━━━━━ Data
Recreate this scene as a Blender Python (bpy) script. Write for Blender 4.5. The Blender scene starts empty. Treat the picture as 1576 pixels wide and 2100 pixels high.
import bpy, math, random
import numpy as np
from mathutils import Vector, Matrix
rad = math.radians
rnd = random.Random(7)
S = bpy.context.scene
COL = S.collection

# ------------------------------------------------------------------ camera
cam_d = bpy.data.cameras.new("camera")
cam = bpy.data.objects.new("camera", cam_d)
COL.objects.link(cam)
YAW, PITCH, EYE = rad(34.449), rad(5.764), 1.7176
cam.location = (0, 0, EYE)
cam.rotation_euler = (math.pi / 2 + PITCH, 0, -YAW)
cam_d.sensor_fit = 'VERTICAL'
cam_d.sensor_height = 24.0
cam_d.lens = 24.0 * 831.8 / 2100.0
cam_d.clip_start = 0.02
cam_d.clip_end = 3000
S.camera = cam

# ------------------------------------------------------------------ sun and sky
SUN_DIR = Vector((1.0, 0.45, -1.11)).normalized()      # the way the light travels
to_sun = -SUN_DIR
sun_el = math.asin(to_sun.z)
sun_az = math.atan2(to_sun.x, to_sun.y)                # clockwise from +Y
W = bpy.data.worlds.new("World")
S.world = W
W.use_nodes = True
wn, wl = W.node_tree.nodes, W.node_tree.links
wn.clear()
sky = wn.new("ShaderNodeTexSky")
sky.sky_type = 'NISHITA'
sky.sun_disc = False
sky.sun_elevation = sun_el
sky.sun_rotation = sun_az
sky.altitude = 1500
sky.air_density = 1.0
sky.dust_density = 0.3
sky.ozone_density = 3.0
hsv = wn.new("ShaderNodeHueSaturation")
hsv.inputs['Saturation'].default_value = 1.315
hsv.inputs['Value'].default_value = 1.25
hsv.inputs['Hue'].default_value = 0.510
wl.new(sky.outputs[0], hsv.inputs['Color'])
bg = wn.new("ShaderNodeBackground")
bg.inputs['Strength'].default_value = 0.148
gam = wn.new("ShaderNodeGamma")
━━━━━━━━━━
■ **Exercise objective**
Starting with the first line of the data above, copy each line exactly until you reach the line with "S.camera = cam"; include that line as well.

■ **Problem solution**
Recreate this scene as a Blender Python (bpy) script. Write for Blender 4.5. The Blender scene starts empty. Treat the picture as 1576 pixels wide and 2100 pixels high.
import bpy, math, random
import numpy as np
from mathutils import Vector, Matrix
rad = math.radians
rnd = random.Random(7)
S = bpy.context.scene
COL = S.collection

# ------------------------------------------------------------------ camera
cam_d = bpy.data.cameras.new("camera")
cam = bpy.data.objects.new("camera", cam_d)
COL.objects.link(cam)
YAW, PITCH, EYE = rad(34.449), rad(5.764), 1.7176
cam.location = (0, 0, EYE)
cam.rotation_euler = (math.pi / 2 + PITCH, 0, -YAW)
cam_d.sensor_fit = 'VERTICAL'
cam_d.sensor_height = 24.0
cam_d.lens = 24.0 * 831.8 / 2100.0
cam_d.clip_start = 0.02
cam_d.clip_end = 3000
S.camera = cam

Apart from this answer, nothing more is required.